Berdasarkan survey yg dilakukan oleh situs Maxim bekerjasama dengan majalah 
Tango, dapat diketahui bahwa ;

Wanita memaafkan namun tak melupakan, sementara pria melupakan tapi tak mudah 
memaafkan .

Beruntunglah para pria karena saat mereka melakukan kesalahan, wanita mudah 
memberi maaf. Tapi dibalik sifat 'baik' ini, ada sifat kurang enaknya. Meski 
mudah memaafkan, wanita cenderung sulit melupakan kesalahan si pria. Salah satu 
contoh ketika pria-pria melupakan peringatan hari jadi ( ulang tahun, ultah 
pernikahan ) walau sudah dimaafkan, sewaktu-waktu kesalahan itu bisa diungkit 
lagi.

Berbeda dengan wanita, pria justru sulit memberi maaf. Untungnya jika sampai si 
wanita melakukan kesalahan dan sudah diberinya maaf, pria tak akan 
mengungkit-ungkit lagi kesalahan tersebut.
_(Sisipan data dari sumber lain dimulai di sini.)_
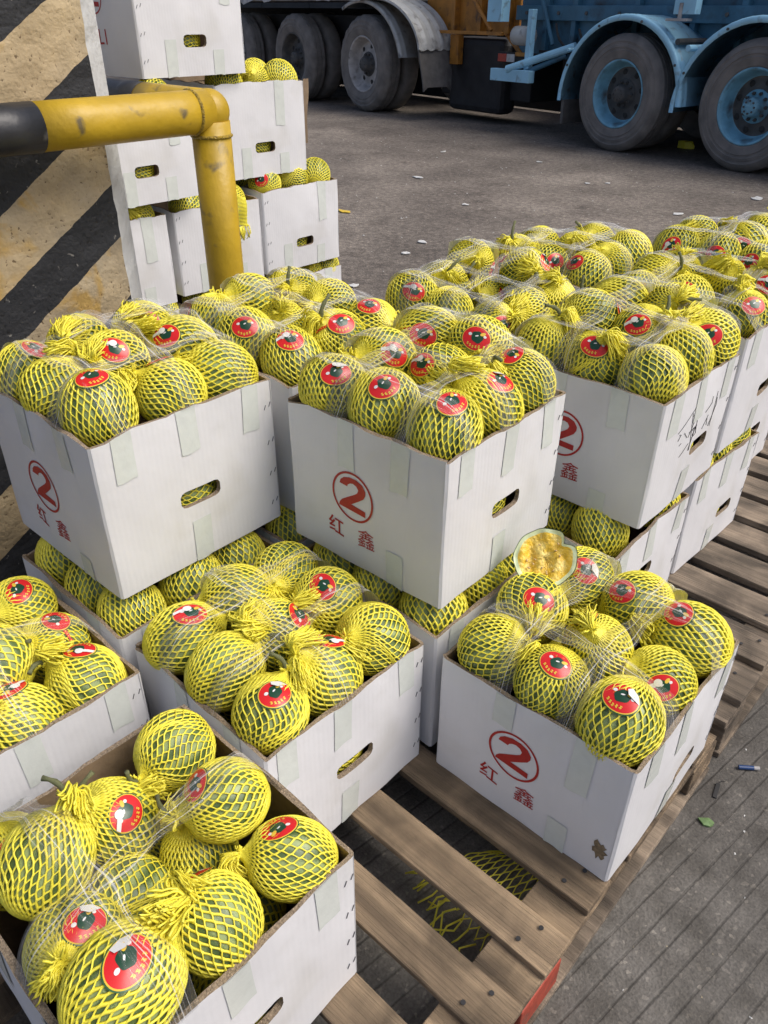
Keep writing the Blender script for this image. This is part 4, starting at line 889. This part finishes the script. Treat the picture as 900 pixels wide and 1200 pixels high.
def quat_to(v, spin=0.0):
    v = Vector(v).normalized(); q = Vector((0, 0, 1)).rotation_difference(v); return q @ Quaternion((0, 0, 1), spin)
ORD = {}
used_labels = {}
def melon(box, c, r, kd, sd, kn, u, v, label, i, group='yellow netted melons'):
    q = random.Random(i * 13 + 5); rot = quat_to(kd, q.uniform(0, 6.28))
    root = empty('netted_melon', c, rot=rot); root.scale = (r * q.uniform(.93, 1.04), r * q.uniform(.93, 1.04), r * q.uniform(.93, 1.07))
    link('rind', RIND, root)
    link('netting', (NETK if kn else NETP)[i % (4 if kn else 3)], root)
    if kn:
        link('net_ends', TUFT[(i * 3 + i // 4) % 4], root)
        if q.random() < .42: link('stem', STEM[i % 4], root)
    if sd is not None:
        ld = rot.inverted() @ Vector(sd)
        up = rot.inverted() @ Vector((0, 0, 1)); sq = quat_to(ld)
        # turn the tag so that its foot points roughly down the melon, with some scatter
        yv = sq.inverted() @ up; spin = math.atan2(-yv.x, yv.y) + q.uniform(-.9, .9)
        o = link('oval_tag', STICK[(i * 5 + i // 3) % 6], root, rot=sq @ Quaternion((0, 0, 1), spin)); o.scale = (1, 1, 1)
        rr = 1 / math.sqrt((ld.x ** 2 + ld.y ** 2) + (ld.z / 1.05) ** 2) if not kn or ld.z < .8 else 1.06
        o.location = ld * (rr - 1)
    tag(root, label, 'melon', group); return root
def place(u, v):
    a = 'front' if v < .34 else ('middle' if v < .66 else 'rear'); b_ = 'right' if u < .34 else ('centre' if u < .66 else 'left'); return a, b_
allm = {k: [] for k in bx}
for i, (k, c, r, kd, sd, kn, u, v) in enumerate(MELONS):
    a, b_ = place(u, v); loc = {'front': 'near', 'middle': 'mid', 'rear': 'far'}[a] + ' row, ' + b_
    feat = 'tufted with red tag' if kn and sd is not None else ('tufted net' if kn else ('red oval tag' if sd is not None else 'plain net'))
    lab = f"melon, {feat}, {loc}, {SHORT[k]}"
    n_ = used_labels.get(lab, 0); used_labels[lab] = n_ + 1
    if n_: lab = lab.replace(' row, ', ' row, sunk, ' if n_ == 1 else ' row, deepest, ')
    if k in ('B5', 'B6', 'B7', 'B8', 'B10'): lab = f"melon peeking out at {a} {b_} of {SHORT[k]}"
    melon(k, c, r, kd, sd, kn, u, v, lab, i); allm[k].append((Vector(c), r))
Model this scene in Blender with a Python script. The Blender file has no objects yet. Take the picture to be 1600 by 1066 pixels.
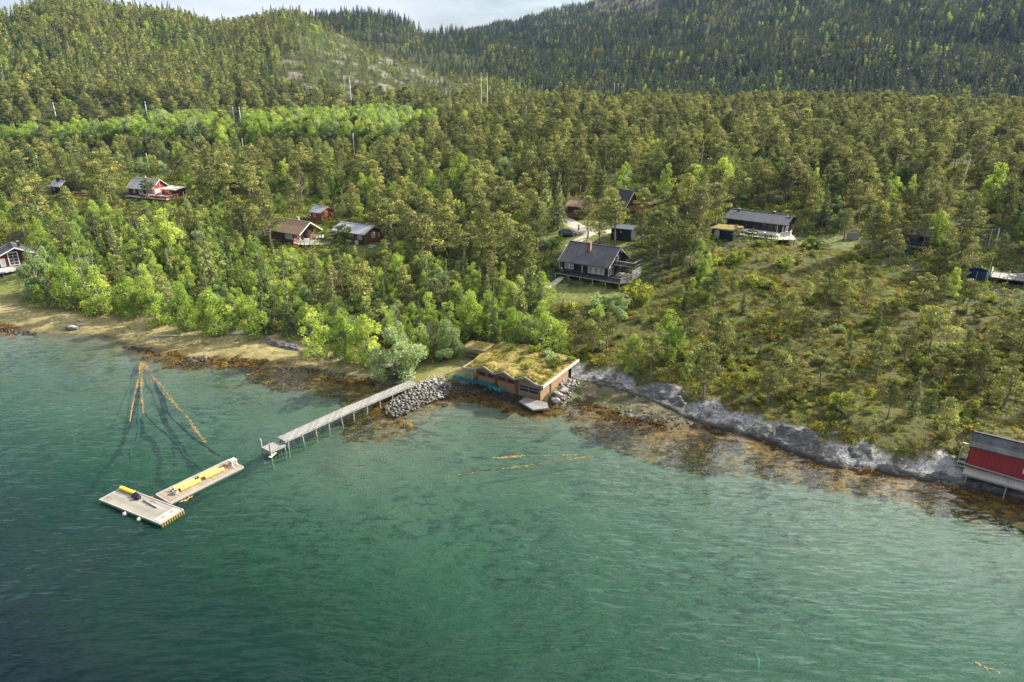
import bpy, bmesh, math, random
import numpy as np
from mathutils import Vector, Matrix
random.seed(7); RNG = np.random.default_rng(11)
SC = bpy.context.scene
COL = SC.collection
R_ = math.radians

# ------------------------------------------------------------------ camera
PITCH = R_(21.0); FPX = 1600*24/36.0; CAMZ = 45.0
cam_d = bpy.data.cameras.new('camera'); cam_d.lens = 24; cam_d.sensor_width = 36
cam_d.clip_start = 0.5; cam_d.clip_end = 9000
cam = bpy.data.objects.new('camera', cam_d); COL.objects.link(cam)
cam.location = (0, 0, CAMZ); cam.rotation_euler = (R_(90)-PITCH, 0, 0)
SC.camera = cam

def ray(px, py):
    a = (px-800)/FPX; b = (533-py)/FPX
    return np.array([a, math.cos(PITCH)+b*math.sin(PITCH), -math.sin(PITCH)+b*math.cos(PITCH)])
def at_z(px, py, z):
    d = ray(px, py); t = (z-CAMZ)/d[2]
    return np.array([d[0]*t, d[1]*t, z])
def project(x, y, z):
    """world -> photograph pixels (used to lay out plant zones from the survey of the picture)"""
    dz = z-CAMZ
    dep = y*math.cos(PITCH)-dz*math.sin(PITCH)
    u = y*math.sin(PITCH)+dz*math.cos(PITCH)
    dep = np.where(dep < 1, 1, dep)
    return 800+FPX*x/dep, 533-FPX*u/dep, dep

# ------------------------------------------------------------------ noise
def _h(i, j, s):
    v = np.sin(i*127.1+j*311.7+s*74.7)*43758.5453
    return v-np.floor(v)
def vnoise(x, y, s=0.0):
    i = np.floor(x); j = np.floor(y); fx = x-i; fy = y-j
    ux = fx*fx*(3-2*fx); uy = fy*fy*(3-2*fy)
    a = _h(i, j, s); b = _h(i+1, j, s); c = _h(i, j+1, s); d = _h(i+1, j+1, s)
    return (a*(1-ux)+b*ux)*(1-uy)+(c*(1-ux)+d*ux)*uy
def fbm(x, y, s=0.0, o=4, g=0.5):
    t = 0; a = 1; n = 0
    for k in range(o):
        t = t+a*(vnoise(x, y, s+k*3.1)*2-1); n += a; a *= g; x = x*2.03+5.2; y = y*2.03-3.7
    return t/n
def sstep(a, b, x):
    t = np.clip((x-a)/(b-a), 0, 1); return t*t*(3-2*t)

# ------------------------------------------------------------------ shoreline (surveyed)
SHORE_PX = [(-260,470),(-100,492),(0,511),(25,519),(62,522),(105,525),(160,527),(192,541),(240,551),(275,557),(282,566),(312,566),(332,562),(367,565),(400,567),(450,575),(500,582),(550,592),(600,602),(608,620),(604,638),(620,650),(640,645),(665,632),(700,620),(750,617),(800,630),(837,637),(857,632),(882,627),(905,630),(942,642),(960,652),(1000,660),(1037,666),(1075,672),(1125,672),(1175,680),(1200,690),(1250,712),(1300,728),(1335,731),(1375,736),(1420,745),(1464,752),(1498,760),(1532,765),(1600,782),(1750,815),(1950,850)]
SHORE = np.array([at_z(px, py, 0.0)[:2] for px, py in SHORE_PX])
SHORE = np.vstack([[[-700, 300]], SHORE, [[200, 20], [900, -300]]])
ROCK_PX = [(872,610),(890,592),(940,600),(1000,618),(1040,634),(1075,652),(1110,664),(1150,672),(1200,686),(1250,708),(1300,725),(1335,729),(1375,733),(1420,742),(1464,749),(1498,757),(1532,762),(1600,778),(1750,812)]
ROCK = np.array([at_z(px, py, 0.2)[:2] for px, py in ROCK_PX])

def seg_dist(x, y, line):
    best = np.full(x.shape, 1e12)
    for (ax, ay), (bx, by) in zip(line[:-1], line[1:]):
        dx = bx-ax; dy = by-ay; L = dx*dx+dy*dy
        t = np.clip(((x-ax)*dx+(y-ay)*dy)/L, 0, 1)
        d = (x-ax-t*dx)**2+(y-ay-t*dy)**2
        best = np.minimum(best, d)
    return np.sqrt(best)
def in_poly(x, y, poly):
    c = np.zeros(x.shape, bool); n = len(poly); j = n-1
    for i in range(n):
        xi, yi = poly[i]; xj, yj = poly[j]
        if yi != yj:
            m = ((yi > y) != (yj > y)) & (x < (xj-xi)*(y-yi)/(yj-yi)+xi)
            c ^= m
        j = i
    return c
LANDPOLY = np.vstack([SHORE, [[3000, 400], [3000, 5000], [-3000, 5000], [-3000, 300]]])
def shore_dist(x, y):
    d = seg_dist(x, y, SHORE)
    return np.where(in_poly(x, y, LANDPOLY), d, -d)
ROCKPOLY = np.vstack([ROCK, [[300, 20], [3000, 20], [3000, 5000], [-3000, 5000], [-3000, 96]]])
def rock_dist(x, y):
    d = seg_dist(x, y, ROCK)
    return np.where(in_poly(x, y, ROCKPOLY), d, -d)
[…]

Semoga kita menjadi orang yang pemaaf, beriman dan berakhlaq baik amien...

indahnya memaafkan

Ini sebuah kisah tentang dua orang sahabat karib yang sedang berjalan melintasi gurun pasir. Di tengah perjalanan, mereka bertengkar dan salah seorang menampar temannya. Orang yang kena tampar merasa sakit hati, tapi dengan tanpa berkata-kata, dia menulis di atas pasir: "Hari ini, sahabat terbaikku menampar pipiku."

Mereka terus berjalan sampai akhirnya menemukan sebuah oasis. Mereka memutuskan untuk mandi. Orang yang pipinya kena tampar dan terluka hatinya, mencoba berenang namun nyaris tenggelam, tapi dia berhasil diselamatkan oleh sahabatnya. Ketika dia siuman dan rasa takutnya sudah hilang, dia menulis di sebuah batu: "Hari ini, sahabat terbaikku menyelamatkan nyawaku."

Orang yang menolong dan menampar sahabatnya, bertanya "Kenapa setelah saya melukai hatimu, kau menulisnya di atas pasir dan sekarang menuliskan ini di batu?" Sambil tersenyum temannya menjawab, "Ketika seorang sahabat melukai kita, kita harus menulisnya di atas pasir agar angin maaf datang berhembus dan menghapus tulisan itu. Dan bila sesuatu yang luar biasa baik terjadi, kita harus memahatnya di atas batu hati kita, agar takkan pernah bisa hilang tertiup angin."

Dalam hidup ini ada kalanya kita dan orang terdekat kita berada dalam situasi yang sulit, yang kadang menyebabkan kita mengatakan atau melakukan hal-hal yang menyakiti satu sama lain, juga terjadinya beda pendapat dan konflik karena sudut pandang yang berbeda. Oleh karena itu sebelum kita menyesal dikemudian hari, cobalah untuk saling memaafkan dan melupakan masa lalu.